AS REGARDS the environment, human health and morality, I have attempted to elaborate that, abuses aside, the consumption of animal products is not the central concern. Alan's argument only scratches the surface of the real issue--the destructive production techniques of both plant and animal "foods" under capitalism. His red-herring arguments about plant- versus animal-based diets cut short a very important and complex conversation about nutrition, sustainability, environmental justice and the relationship between human and animal rights.
The real issue for socialists should be food justice, and we should make it one of our major demands. Capitalism has robbed most people of access to quality foods and replaced them with highly processed, nutrient-poor garbage. Combined with the sedentary conditions that most of us are compelled to work under, the system is making us depressed, tired, and chronically sick (then blames us for it). It is destroying our soil, polluting our rivers, causing unprecedented mass extinction and, yes, horrendous and unnecessary animal suffering. It's not just the meat industry that is doing it--soy, corn and all kinds of agricultural mass-production are equally problematic.

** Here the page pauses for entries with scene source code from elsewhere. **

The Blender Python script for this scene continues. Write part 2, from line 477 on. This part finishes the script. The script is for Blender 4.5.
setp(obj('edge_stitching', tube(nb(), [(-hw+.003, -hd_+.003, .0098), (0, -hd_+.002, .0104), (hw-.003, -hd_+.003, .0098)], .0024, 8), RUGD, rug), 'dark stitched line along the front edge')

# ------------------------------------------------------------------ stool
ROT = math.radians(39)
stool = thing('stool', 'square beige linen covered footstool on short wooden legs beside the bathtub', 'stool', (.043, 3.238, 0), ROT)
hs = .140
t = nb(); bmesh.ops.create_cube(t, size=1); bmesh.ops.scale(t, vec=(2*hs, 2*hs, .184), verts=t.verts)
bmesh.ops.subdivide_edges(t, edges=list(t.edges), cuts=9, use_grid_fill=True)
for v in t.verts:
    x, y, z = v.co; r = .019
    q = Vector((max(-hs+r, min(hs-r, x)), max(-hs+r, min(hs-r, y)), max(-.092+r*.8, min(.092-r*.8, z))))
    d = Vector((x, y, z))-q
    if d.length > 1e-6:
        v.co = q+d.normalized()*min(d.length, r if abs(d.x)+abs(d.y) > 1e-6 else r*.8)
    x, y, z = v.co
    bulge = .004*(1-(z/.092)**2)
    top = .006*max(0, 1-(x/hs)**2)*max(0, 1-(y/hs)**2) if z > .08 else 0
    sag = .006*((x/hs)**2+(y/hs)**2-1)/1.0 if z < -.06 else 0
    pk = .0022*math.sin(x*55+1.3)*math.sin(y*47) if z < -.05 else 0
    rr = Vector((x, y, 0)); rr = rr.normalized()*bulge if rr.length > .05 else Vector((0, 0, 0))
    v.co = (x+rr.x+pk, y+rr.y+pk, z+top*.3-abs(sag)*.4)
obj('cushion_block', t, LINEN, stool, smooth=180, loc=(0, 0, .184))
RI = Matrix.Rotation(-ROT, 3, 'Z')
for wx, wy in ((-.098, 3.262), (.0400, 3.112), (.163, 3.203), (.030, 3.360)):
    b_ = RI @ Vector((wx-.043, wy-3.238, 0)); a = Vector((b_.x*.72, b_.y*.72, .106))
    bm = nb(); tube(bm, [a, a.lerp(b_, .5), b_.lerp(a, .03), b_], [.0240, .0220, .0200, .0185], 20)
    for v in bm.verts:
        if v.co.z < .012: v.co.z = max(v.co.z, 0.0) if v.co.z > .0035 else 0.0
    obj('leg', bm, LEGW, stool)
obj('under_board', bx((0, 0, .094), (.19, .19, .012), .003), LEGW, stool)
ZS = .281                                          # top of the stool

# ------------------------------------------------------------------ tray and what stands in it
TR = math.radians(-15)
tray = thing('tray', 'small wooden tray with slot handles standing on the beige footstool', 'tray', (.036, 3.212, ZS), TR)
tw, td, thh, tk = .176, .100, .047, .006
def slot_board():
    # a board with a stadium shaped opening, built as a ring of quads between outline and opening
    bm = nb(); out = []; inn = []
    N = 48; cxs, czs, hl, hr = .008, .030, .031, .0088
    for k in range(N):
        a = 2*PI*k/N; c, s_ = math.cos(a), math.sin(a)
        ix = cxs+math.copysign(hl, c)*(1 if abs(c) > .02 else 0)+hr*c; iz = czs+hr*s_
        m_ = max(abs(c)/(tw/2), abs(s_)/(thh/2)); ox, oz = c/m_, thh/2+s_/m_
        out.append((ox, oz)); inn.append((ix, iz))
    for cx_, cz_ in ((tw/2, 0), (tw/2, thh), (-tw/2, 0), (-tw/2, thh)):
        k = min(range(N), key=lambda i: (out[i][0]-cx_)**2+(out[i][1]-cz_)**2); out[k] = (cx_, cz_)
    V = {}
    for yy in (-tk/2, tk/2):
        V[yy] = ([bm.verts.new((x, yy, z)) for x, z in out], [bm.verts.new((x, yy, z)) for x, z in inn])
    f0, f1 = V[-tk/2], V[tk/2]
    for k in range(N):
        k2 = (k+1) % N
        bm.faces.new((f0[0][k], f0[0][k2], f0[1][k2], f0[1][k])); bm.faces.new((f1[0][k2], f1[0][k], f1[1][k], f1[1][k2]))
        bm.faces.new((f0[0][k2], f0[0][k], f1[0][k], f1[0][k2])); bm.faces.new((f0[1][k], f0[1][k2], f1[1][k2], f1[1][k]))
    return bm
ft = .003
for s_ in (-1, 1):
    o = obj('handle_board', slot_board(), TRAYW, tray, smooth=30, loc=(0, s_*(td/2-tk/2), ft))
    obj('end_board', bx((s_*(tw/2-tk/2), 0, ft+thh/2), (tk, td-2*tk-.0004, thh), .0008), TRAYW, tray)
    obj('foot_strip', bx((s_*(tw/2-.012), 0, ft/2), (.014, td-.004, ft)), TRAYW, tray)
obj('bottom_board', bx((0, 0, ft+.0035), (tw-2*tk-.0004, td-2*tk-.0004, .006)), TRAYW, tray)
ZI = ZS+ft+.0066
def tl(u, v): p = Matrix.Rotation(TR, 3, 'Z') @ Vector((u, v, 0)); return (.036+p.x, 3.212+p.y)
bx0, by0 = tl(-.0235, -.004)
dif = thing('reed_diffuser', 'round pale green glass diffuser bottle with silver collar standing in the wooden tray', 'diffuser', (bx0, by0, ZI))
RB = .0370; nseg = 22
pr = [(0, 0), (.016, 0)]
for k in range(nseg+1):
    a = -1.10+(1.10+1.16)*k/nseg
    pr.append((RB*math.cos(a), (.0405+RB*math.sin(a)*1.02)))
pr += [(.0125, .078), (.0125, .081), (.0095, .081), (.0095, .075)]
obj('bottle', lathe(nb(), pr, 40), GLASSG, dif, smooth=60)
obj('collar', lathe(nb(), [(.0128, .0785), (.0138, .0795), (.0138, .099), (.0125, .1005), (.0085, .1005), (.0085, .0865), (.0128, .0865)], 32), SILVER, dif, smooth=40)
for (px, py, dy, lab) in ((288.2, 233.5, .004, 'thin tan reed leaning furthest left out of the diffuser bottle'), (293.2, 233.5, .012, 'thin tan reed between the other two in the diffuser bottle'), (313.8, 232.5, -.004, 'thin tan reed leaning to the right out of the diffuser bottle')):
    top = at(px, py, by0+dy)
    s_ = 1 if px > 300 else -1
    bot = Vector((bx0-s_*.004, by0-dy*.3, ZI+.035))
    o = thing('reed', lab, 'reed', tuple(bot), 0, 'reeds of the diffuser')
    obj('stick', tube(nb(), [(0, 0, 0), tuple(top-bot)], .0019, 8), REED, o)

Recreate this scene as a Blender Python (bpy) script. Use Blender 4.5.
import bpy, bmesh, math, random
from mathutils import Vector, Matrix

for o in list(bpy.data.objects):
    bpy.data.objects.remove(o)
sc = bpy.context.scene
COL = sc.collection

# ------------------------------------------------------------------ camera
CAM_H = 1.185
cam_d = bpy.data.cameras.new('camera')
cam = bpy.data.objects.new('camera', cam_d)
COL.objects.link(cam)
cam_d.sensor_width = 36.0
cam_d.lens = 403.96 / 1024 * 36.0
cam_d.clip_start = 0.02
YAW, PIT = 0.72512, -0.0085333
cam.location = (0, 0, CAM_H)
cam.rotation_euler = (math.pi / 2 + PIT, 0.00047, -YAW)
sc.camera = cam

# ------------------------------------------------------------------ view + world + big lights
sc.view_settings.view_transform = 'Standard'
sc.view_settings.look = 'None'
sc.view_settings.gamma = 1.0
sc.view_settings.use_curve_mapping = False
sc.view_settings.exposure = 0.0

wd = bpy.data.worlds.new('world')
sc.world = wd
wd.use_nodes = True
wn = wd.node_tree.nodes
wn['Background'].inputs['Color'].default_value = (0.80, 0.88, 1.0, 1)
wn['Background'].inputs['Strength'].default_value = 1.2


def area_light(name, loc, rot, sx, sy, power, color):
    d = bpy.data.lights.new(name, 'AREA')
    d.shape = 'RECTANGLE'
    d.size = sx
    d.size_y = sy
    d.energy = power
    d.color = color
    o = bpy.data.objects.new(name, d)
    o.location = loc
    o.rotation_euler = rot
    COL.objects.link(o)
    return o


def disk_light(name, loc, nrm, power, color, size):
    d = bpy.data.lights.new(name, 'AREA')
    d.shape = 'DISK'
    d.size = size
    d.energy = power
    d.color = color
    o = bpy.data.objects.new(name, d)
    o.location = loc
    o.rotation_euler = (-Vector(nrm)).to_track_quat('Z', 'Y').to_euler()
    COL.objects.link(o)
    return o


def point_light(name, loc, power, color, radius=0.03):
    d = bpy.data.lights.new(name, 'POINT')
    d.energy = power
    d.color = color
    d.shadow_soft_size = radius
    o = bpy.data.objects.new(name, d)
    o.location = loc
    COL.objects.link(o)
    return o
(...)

Maybe no people have ever been so separated from the production of the food that they eat as Westerners are today. Only a tiny, single-digit percentage of the population is employed in agriculture, fishing or hunting. Our demand for food justice should include a revolutionary transformation in the way that we interact with our food: a breaking down in the division between city and countryside, between people who work in industry and those who work in agriculture; it should directly involve the majority of the population in food production--perhaps our most essential activity as humans. And it should be done on the basis of well-informed, sustainable and humane practices, even if it takes a greater portion of society's resources. It's worth it.
The stance socialists take on the consumption of animal foods matters. In San Diego, some activists recently achieved a "victory": they got the public schools here to have a vegetarian day in the cafeteria. Note that this does not mean that one day a week there is a vegetarian option (that should be every day), but that one day a week there is no meat. In this case, with such low quality meats being served in our children's schools, it may not be the worst thing, nutritionally. But whether we choose to fight these moves or not, we should see them as cuts that go in the wrong direction.
Instead of teaching our children the dogmatic myth that meat is bad, wrong and makes you unhealthy, we should feed them a nutrient-rich, natural, balanced diet with nourishing and sustainable animal foods for those who want it. We should also provide them opportunities to learn--really learn, in as much detail as possible--about where their food comes from, be it animal, plant or other.
We should be outraged by the treatment of whole ecosystems under modern capitalism; we should be outraged by the entire food system for robbing us of the nutrition we require to be healthy and happy. Our demand should be for high-quality plant and animal foods, both of which are essential to human health. Veganism is not the answer. Food justice is.